TURKEY ASKING U.S. MUSEUMS TO RETURN ANTIQUITIES
The Getty and the New York Met are among the U.S. institutions the Turkish government has contacted over artifacts it believes were smuggled out of the country.
The government of Turkey is asking American museums to return dozens of artifacts that were allegedly looted from the country's archaeological sites, opening a new front in the search for antiquities smuggled out of their original countries through an illicit trade.
The J. Paul Getty Museum, the Metropolitan Museum of Art in New York City, the Cleveland Museum of Art and Harvard University's Dumbarton Oaks Research Library and Collection are among the institutions that the Turkish government has contacted, officials say.

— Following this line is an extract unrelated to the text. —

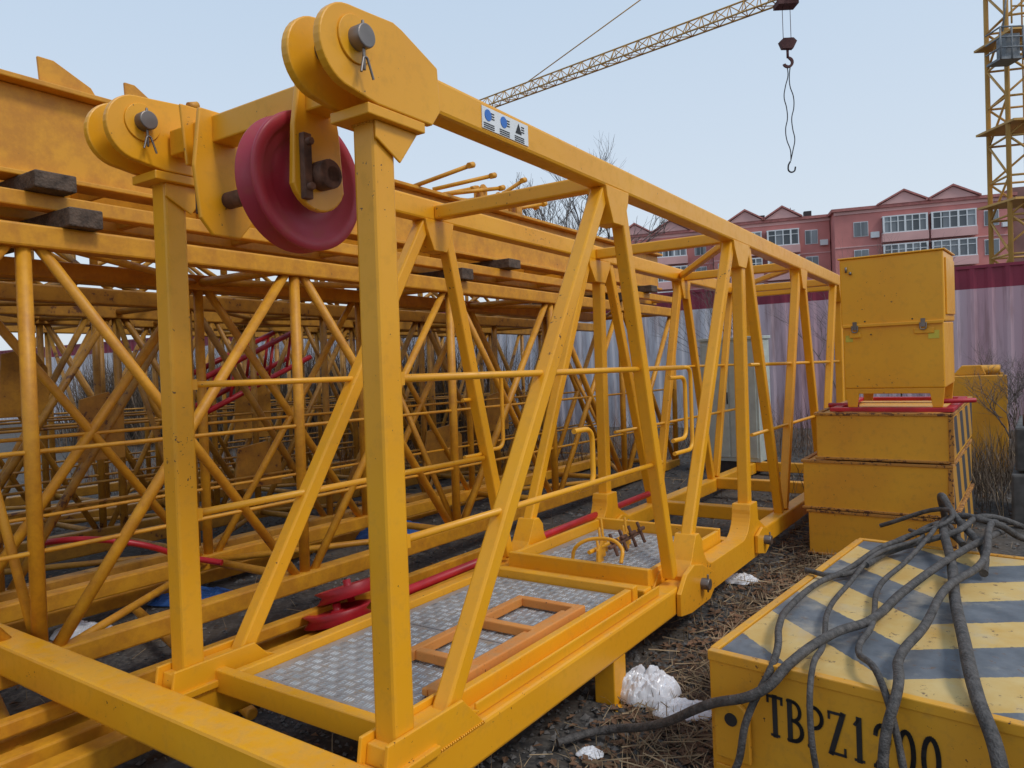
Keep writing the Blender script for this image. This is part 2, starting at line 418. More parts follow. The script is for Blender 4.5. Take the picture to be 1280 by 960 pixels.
truss('lattice_jib_section',-2.2,8.9,5.6,6.6,2.0,2.7,1.1,M_y4,.10,.028,1,False)
E=empty('ladder_frame',MJ);m=MB()
for v in (2.42,2.75,3.35): m.tube((-1.9,v,2.095),(8.6,v,2.095),.09,.08)
for i in range(14): m.tube((-1.7+.78*i,2.42,2.095),(-1.7+.78*i,3.35,2.095),.05,.05)
m.done('frame',M_y2,E,.008)
def block(u,v0,v1,w0,w1,wd=.16):
    m=MB(); m.box(u-wd/2,u+wd/2,v0,v1,w0,w1); return m.done('timber_packer',M_wood,None,.008,MJ)
for u,wd in ((.20,.17),(3.4,.16),(6.5,.16)): block(u,2.22,3.5,1.958,2.055,wd)
for u,wd in ((.08,.2),(4.2,.2),(7.5,.2)): block(u,2.26,3.4,2.136,2.222,wd)
G=empty('plate_girder',MJ)
m=MB()
m.box(-2.2,8.2,2.50,2.53,2.253,2.70);m.box(-2.2,8.2,2.44,2.62,2.225,2.252);m.box(-2.2,8.2,2.42,2.64,2.701,2.73)
m.box(-2.2,8.2,3.1,3.13,2.253,2.70);m.box(-2.2,8.2,3.04,3.2,2.225,2.252)
for i in range(12): m.box(-2.0+.85*i,-1.985+.85*i,2.531,3.099,2.253,2.69)
for u,s in ((.18,1),(.62,.75),(-.5,1)):
    m.prism([(u-.06*s,2.72),(u-.07*s,2.87),(u+.01*s,2.87),(u+.20*s,2.78),(u+.24*s,2.72)],'y',2.47,2.49)
m.done('girder',M_y2,G,.006)
m=MB()
for k,(u,v,w,du,dv,dw) in enumerate([(1.0,2.9,2.78,-.02,-.45,.06),(1.1,2.92,2.74,.03,-.43,.06),(1.2,2.94,2.72,.0,-.4,.06),(3.0,2.5,2.72,.2,-.5,.14),(3.3,2.5,2.76,.35,-.4,.12),(3.5,2.55,2.76,.5,-.3,.10),(3.9,2.6,2.78,.5,-.35,.12),(4.0,2.6,2.76,.6,-.3,.13),(4.2,2.6,2.78,.1,-.4,.2),(4.6,2.6,2.8,.4,-.2,.1),(3.6,3.0,2.8,.5,-.35,.14),(2.4,2.5,2.72,.05,-.3,.3),(3.1,2.9,2.74,1.5,-.2,.06),(3.4,2.8,2.78,1.6,-.3,.1)]):
    m.tube((u,v,w),(u+du,v+dv,w+dw),r=.018,seg=10)
    m.tube((u+du-.03,v+dv,w+dw-.01),(u+du+.03,v+dv,w+dw+.01),r=.026,seg=10)
m.done('rods',M_y2,G)
m=MB()
for u in (4.0,4.35,4.6):
    for a,b in ((2.45,2.47),(2.52,2.54)): m.prism(arc(u,2.88,.05,0,180,8)+[(u-.05,2.725),(u+.05,2.725)],'y',a,b)
    m.tube((u,2.42,2.88),(u,2.57,2.88),r=.02)
m.done('clevis_lugs',M_y2,G,.003)
E=empty('loose_steel_beams',MJ); m=MB()
for v,w,a,b,s in [(1.55,-.42,-1.2,5,.11),(1.75,-.40,-2,5.4,.09),(2.0,-.42,-2.2,4.8,.10),(1.9,-.30,-2.5,3.4,.07),(3.7,-.4,-1,6,.1)]:
    m.tube((a,v,w),(b,v,w),s,s)
m.tube((-.62,.7,-.23),(-1.25,3.2,-.05),.12,.12)
m.tube((.4,1.3,-.42),(1.0,3.4,-.40),r=.03);m.tube((-.5,1.3,-.45),(0.1,3.6,-.42),r=.03)
m.done('beams',M_y2,E,.01)
# plates and bits hanging about the stacked sections
m=MB()
for u,v,w,a,b in ((.9,3.9,.6,.35,.5),(2.2,3.92,.2,.5,.4),(3.3,5.45,.5,.5,.7),(1.0,5.4,.9,.4,.6),(4.6,3.85,.1,.7,.45),(5.8,3.85,.4,.5,.5)):
    m.prism([(u,w),(u+a,w),(u+a,w+b*.7),(u+a*.7,w+b),(u+a*.1,w+b*.9)],'y',v-.01,v+.01)
m.done('gusset_sheets',M_y4,E,.003)
E=empty('red_lattice_frame',MJ); m=MB()
for dv in (0,.4):
    m.tube((2.6,5.2+dv,.75),(4.2,5.2+dv,1.4),r=.03);m.tube((2.6,5.2+dv,1.1),(4.0,5.2+dv,1.7),r=.03)
    for i in range(6):
        a=i/6; m.tube((2.6+1.5*a,5.2+dv,.75+.62*a),(2.6+1.5*(a+.05),5.2+dv,1.1+.62*(a+.05)),r=.016)
m.done('lattice',M_red,E)
c=curve('red_bent_pipe',[(-3.6,5.6,.45),(-3.4,5.3,.55),(-3.0,5.2,.58),(-2.7,5.3,.5),(-2.5,5.5,.35),(-2.2,5.45,.3)],.022,M_red)

# ---------------------------------------------------------------- ballast block
Mb_top,nt,b=newmat('chevron_top')
tc=N(nt,'ShaderNodeTexCoord');sp=N(nt,'ShaderNodeSeparateXYZ');nt.links.new(tc.outputs['Object'],sp.inputs[0])
def mth(op,a,bv=None): return mathn(nt,op,a,bv)
ab=mth('ABSOLUTE',mth('SUBTRACT',sp.outputs['X'],.62))
v=tc.outputs['Object']
wob=mth('MULTIPLY',noise_n(nt,v,40,2),.02)
tt=mth('ADD',mth('SUBTRACT',sp.outputs['Y'],mth('MULTIPLY',ab,.75)),wob)
st=mth('GREATER_THAN',mth('FRACT',mth('ADD',mth('DIVIDE',tt,.62),.30)),.5)
cream=mix(nt,ramp(nt,noise_n(nt,v,7,4),.3,.7),(.66,.47,.19),(.60,.36,.09))
slate=mix(nt,ramp(nt,noise_n(nt,v,9,4),.3,.7),(.085,.095,.11),(.17,.18,.195))
c=mix(nt,st,cream,slate)
c=mix(nt,ramp(nt,noise_n(nt,v,22,6,.75),.60,.66),c,(.16,.09,.05))
c=mix(nt,ramp(nt,noise_n(nt,v,3,6,.7),.5,.8),c,(.46,.40,.31))
nt.links.new(c,b.inputs['Base Color']);b.inputs['Roughness'].default_value=.65
ya=math.radians(41)
e1=Vector((math.sin(ya),math.cos(ya),0));e2=Vector((math.cos(ya),-math.sin(ya),0))
MBk=frame(Vector((.71,2.88,0)),e2,e1,Vector((0,0,1)))
BK=empty('ballast_block',MBk)
m=MB();m.box(0,1.75,0,1.95,.03,.525);m.done('body',M_y3,BK,.012)
m=MB();m.box(.035,1.715,.035,1.915,.525,.533);m.done('striped_lid',Mb_top,BK)
m=MB()
m.box(0,1.75,-.006,.03,.50,.54);m.box(0,1.75,1.92,1.955,.50,.54);m.box(-.006,.03,.031,1.919,.50,.54)
m.box(.02,1.73,-.012,-.003,.06,.10)
m.prism(arc(.10,.30,.07,0,180,12)+[(.03,.14),(.17,.14)],'y',-.03,-.008)
m.prism(arc(.92,.22,.06,0,180,12)+[(.86,.14),(.98,.14)],'y',-.035,-.008)
m.done('edge_trim',M_y3,BK,.005)
m=MB();m.lathe_y([(.025,-.002),(.025,.002)],(.10,-.033,.30),20);m.done('lifting_eye_hole',M_black,BK)
m=MB();m.box(.1,1.6,.1,1.85,0,.035);m.done('sleepers',M_wood,BK)
m=MB()
def stroke(pts,wd=.018):
    for a,b_ in zip(pts,pts[1:]):
        a=Vector((a[0],-.0035,a[1]));b2=Vector((b_[0],-.0035,b_[1]));d=(b2-a).normalized()*wd*.45
        m.tube(a-d,b2+d,wd,.0016,up=(0,1,0))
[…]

Turkey believes the antiquities were illegally excavated and smuggled out of the country after the passage of a 1906 law that gave the state ownership of antiquities in the ground.
Inspired by the success of its Mediterranean neighbors Italy and Greece, Turkey is taking a more aggressive stance toward its claims, many of which were first made decades ago.
Turkey is presenting the museums with supporting evidence and has threatened to halt all loans of art to those institutions until they respond to the claims. Loans have already been denied to the Met, a Turkish official said.
Confronted with evidence, the Getty, the Met, the Cleveland, the Boston Museum of Fine Arts and the Princeton University Art Museum have returned more than 100 looted objects to Italy and Greece, changed their acquisition policies and formed collaboration agreements that allow for loans to replace acquisitions of suspect material.
But new evidence continues to emerge, underscoring that the scope of the problem is far wider. In January, Italy announced that it had recovered an additional 200 objects and fragments from the Met and Princeton after they were tied to an ongoing criminal investigation of Italian antiquities dealer Edoardo Almagia and Princeton antiquities curator Michael Padgett.
The 18 contested objects at the Met are all from the private collection of Norbert Schimmel, a longtime Met trustee who died in 1990. The museum acquired the Schimmel collection in 1989, and several of the contested objects are now highlights of the museum's Ancient Near East Galleries.
In hopes of avoiding protracted disputes, Turkey adopted a more aggressive stance in 2010, barring loans to institutions harboring contested objects. The Art Newspaper reported earlier this month that two British museums have recently been denied loans.